The Growth of Agricultural VAT Revenue and its Implications for Nigeria’s Economy

Nigeria’s agricultural sector has demonstrated remarkable growth in Value Added Tax (VAT) remittances over the past three years, reaching N18.3 billion between 2022 and 2024. This represents a substantial 119.29% increase, with collections rising from N4.25 billion in 2022 to N4.9 billion in 2023, and nearly doubling to N9.15 billion in 2024. This surge in VAT revenue signals not only the increasing formalization of the agricultural value chain but also the sector’s significant potential to drive economic diversification. However, experts caution that this positive trend must be supported by deliberate policy interventions to ensure its sustainability and translate into enhanced food security for the nation.

The observed increase in agricultural VAT collections can be attributed to several factors. Firstly, it reflects the expansion of agribusiness activities across the country. As the agricultural sector grows, more businesses engage in value-adding activities along the agricultural value chain, becoming subject to VAT. Secondly, the growing formalization of the agricultural sector brings more businesses under the tax net. As informal agricultural activities transition into more structured and registered entities, their financial transactions become more transparent and traceable, leading to improved tax compliance and higher VAT collections. Notably, basic food items remain exempt from VAT, while certain agricultural inputs and livestock are subject to zero-rated VAT, indicating that the bulk of the VAT revenue likely originates from agro-allied industries further down the value chain. Additionally, corporate income tax and payroll taxes from employees within the agro-allied sector likely contribute to the overall tax revenue attributed to the agricultural sector.

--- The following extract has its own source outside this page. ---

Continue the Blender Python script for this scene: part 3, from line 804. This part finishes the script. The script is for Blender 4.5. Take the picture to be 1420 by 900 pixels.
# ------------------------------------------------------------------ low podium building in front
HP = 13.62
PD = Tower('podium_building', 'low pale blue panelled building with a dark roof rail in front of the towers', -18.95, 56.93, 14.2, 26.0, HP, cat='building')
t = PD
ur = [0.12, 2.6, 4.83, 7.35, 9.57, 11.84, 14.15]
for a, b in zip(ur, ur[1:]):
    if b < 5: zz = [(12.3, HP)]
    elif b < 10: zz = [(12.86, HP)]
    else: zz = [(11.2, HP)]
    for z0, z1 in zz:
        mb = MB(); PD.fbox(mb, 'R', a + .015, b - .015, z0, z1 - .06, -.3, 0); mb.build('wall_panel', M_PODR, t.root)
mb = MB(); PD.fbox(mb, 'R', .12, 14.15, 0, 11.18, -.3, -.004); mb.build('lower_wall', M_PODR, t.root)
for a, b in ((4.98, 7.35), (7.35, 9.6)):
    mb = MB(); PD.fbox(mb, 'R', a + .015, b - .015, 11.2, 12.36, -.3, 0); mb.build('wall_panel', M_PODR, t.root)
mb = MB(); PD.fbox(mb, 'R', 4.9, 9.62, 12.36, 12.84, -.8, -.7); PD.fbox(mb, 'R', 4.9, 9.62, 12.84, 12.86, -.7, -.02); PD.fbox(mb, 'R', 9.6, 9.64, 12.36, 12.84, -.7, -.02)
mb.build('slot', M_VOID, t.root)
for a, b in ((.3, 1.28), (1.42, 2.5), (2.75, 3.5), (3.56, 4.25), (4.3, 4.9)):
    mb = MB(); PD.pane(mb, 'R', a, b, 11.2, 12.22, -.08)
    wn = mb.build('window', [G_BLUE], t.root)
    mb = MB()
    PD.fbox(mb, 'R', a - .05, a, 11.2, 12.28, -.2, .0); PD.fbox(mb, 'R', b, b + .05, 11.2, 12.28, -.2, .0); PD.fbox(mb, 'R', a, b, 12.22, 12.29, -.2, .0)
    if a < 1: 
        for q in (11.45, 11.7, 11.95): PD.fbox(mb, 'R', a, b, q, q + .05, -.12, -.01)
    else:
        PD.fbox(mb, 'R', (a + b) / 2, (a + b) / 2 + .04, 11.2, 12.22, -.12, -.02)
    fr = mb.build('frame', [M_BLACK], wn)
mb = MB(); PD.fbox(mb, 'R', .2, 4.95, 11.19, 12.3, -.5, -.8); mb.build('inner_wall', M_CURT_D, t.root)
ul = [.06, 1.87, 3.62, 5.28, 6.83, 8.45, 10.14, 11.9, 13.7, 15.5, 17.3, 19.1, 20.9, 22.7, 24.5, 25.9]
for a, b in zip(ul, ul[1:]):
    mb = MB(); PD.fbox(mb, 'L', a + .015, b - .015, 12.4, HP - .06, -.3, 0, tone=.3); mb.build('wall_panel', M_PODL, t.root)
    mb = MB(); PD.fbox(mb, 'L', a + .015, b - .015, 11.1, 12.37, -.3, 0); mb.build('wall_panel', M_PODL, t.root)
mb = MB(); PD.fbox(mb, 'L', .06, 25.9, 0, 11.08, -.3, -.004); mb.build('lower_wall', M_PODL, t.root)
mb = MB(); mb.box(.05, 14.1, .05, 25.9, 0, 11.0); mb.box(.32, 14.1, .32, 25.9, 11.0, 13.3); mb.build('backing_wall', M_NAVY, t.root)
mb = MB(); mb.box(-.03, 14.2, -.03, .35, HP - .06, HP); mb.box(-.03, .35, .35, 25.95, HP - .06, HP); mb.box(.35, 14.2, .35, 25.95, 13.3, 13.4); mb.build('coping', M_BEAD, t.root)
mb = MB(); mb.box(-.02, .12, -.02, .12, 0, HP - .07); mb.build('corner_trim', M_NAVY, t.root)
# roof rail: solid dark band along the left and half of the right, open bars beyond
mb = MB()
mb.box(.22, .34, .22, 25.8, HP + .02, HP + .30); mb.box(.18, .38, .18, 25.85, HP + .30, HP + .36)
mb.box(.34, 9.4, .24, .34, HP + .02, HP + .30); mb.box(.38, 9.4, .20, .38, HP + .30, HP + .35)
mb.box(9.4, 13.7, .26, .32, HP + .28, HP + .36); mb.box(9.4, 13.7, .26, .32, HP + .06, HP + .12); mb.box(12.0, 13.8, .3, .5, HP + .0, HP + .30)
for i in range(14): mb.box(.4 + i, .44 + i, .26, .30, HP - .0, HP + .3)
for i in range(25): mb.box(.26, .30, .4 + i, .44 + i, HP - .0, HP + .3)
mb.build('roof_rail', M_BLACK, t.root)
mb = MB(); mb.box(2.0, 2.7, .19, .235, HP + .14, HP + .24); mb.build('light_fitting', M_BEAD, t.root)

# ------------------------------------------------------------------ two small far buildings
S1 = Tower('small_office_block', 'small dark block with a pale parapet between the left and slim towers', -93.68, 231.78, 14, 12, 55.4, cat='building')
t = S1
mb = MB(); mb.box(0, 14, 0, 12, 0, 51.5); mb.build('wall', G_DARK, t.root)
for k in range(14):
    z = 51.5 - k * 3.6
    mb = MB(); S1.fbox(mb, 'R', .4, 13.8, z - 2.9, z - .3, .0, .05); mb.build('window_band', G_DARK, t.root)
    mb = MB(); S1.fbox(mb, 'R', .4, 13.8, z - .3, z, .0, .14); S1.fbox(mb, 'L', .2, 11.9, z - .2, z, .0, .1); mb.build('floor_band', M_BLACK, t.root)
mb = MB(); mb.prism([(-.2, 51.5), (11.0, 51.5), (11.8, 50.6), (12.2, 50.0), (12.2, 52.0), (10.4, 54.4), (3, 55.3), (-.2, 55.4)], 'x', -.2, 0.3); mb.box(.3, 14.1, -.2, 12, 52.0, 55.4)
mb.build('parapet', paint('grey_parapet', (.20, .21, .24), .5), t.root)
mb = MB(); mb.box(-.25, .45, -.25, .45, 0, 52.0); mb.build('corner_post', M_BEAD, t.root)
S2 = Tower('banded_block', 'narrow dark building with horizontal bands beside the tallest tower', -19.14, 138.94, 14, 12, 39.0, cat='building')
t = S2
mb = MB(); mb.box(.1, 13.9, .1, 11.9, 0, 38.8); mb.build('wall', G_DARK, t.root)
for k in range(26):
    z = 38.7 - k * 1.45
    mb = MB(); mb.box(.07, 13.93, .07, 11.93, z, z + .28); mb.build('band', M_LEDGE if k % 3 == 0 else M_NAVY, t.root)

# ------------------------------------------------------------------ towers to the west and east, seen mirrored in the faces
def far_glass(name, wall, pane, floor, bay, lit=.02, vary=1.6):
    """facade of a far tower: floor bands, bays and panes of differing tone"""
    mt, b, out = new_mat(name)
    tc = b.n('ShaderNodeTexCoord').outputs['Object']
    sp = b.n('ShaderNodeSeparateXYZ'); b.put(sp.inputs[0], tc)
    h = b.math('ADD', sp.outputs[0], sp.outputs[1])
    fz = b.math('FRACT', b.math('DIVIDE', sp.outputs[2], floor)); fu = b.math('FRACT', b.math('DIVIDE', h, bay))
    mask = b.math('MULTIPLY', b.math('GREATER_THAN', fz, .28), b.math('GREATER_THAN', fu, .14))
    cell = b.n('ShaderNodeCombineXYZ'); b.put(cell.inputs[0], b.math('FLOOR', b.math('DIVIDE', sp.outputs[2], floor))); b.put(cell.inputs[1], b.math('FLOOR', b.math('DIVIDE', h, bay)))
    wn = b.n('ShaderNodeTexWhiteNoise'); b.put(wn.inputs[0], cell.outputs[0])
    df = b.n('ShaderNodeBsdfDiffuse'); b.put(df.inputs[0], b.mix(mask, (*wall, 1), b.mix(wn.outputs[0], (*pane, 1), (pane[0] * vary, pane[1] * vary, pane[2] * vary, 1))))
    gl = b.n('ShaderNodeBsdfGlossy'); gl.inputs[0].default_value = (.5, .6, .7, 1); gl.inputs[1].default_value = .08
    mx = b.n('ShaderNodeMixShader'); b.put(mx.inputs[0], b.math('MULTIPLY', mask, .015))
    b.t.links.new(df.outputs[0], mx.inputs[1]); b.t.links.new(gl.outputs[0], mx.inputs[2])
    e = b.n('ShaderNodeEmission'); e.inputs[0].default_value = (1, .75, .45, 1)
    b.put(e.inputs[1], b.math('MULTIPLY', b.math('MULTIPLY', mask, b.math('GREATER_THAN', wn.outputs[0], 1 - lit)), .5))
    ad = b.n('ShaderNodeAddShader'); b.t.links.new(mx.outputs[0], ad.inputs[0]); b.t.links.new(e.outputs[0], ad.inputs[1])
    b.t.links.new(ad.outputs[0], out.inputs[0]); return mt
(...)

The upcoming implementation of new tax laws in January 2026 is expected to further formalize agricultural activities, potentially leading to increased VAT revenue. However, stakeholders have expressed concerns about the impact of these reforms on smallholder farmers, processors, and agro-allied industries. While the reforms aim to streamline taxation, it is crucial to ensure that they do not inadvertently burden these critical players in the agricultural sector. Experts emphasize the need for careful consideration of the potential effects on small-scale farmers, who constitute a significant portion of Nigeria’s agricultural workforce and contribute significantly to food production. Balancing revenue generation with the need to support and foster the growth of this vital segment of the agricultural sector is paramount.

To further capitalize on the positive momentum in agricultural VAT revenue and unlock the sector’s full potential, experts urge the government to prioritize policies that stimulate investment, improve credit access, and guarantee food security. Support for smallholder farmers, who form the backbone of Nigeria’s agricultural output, is essential. This includes access to credit, improved infrastructure, and policies that encourage value addition in agricultural production. Promoting value addition, as exemplified by the ban on raw shea nut exports and the focus on processing agricultural products before export, is crucial for maximizing the economic benefits derived from agriculture. This approach not only enhances the value of agricultural exports but also creates more jobs and stimulates local economies.

Balancing taxation and food security is a delicate act. While VAT contributes significantly to government revenue, it is essential to avoid overtaxing the agricultural sector, as this could negatively impact food production. The government’s policy of exempting food and food security-related items from VAT demonstrates a commitment to protecting this vital sector. However, continuous assessment and adjustments are necessary to ensure this policy remains effective and aligns with the evolving needs of the agricultural sector. A healthy and productive agricultural sector generates broader economic benefits, including increased corporate tax revenue and overall economic growth.

To create a truly enabling environment for agricultural growth, the government must address macroeconomic bottlenecks such as poor infrastructure, unstable energy supply, and limited access to credit. Reducing the tax burden on agribusinesses, providing incentives for employment, and streamlining various forms of taxation, including informal levies and charges, are crucial steps to unlocking the sector’s potential. Subsidies, storage facilities, mechanization support, and access to low-interest credit are vital for empowering farmers and encouraging investment in the sector. Promoting exports of value-added agricultural products through structured export agreements can further enhance Nigeria’s position in the global market and generate valuable foreign exchange.

Ultimately, taxation should not be a barrier to agricultural growth. Instead, well-designed tax policies and incentives can empower agribusinesses to scale up their operations, create jobs, and contribute more significantly to government revenue. A long-term perspective is needed, recognizing that investments in the agricultural sector today will yield substantial economic benefits in the future. By fostering a thriving agricultural sector, Nigeria can achieve sustainable economic growth, enhanced food security, and a diversified economy that is less reliant on oil revenue.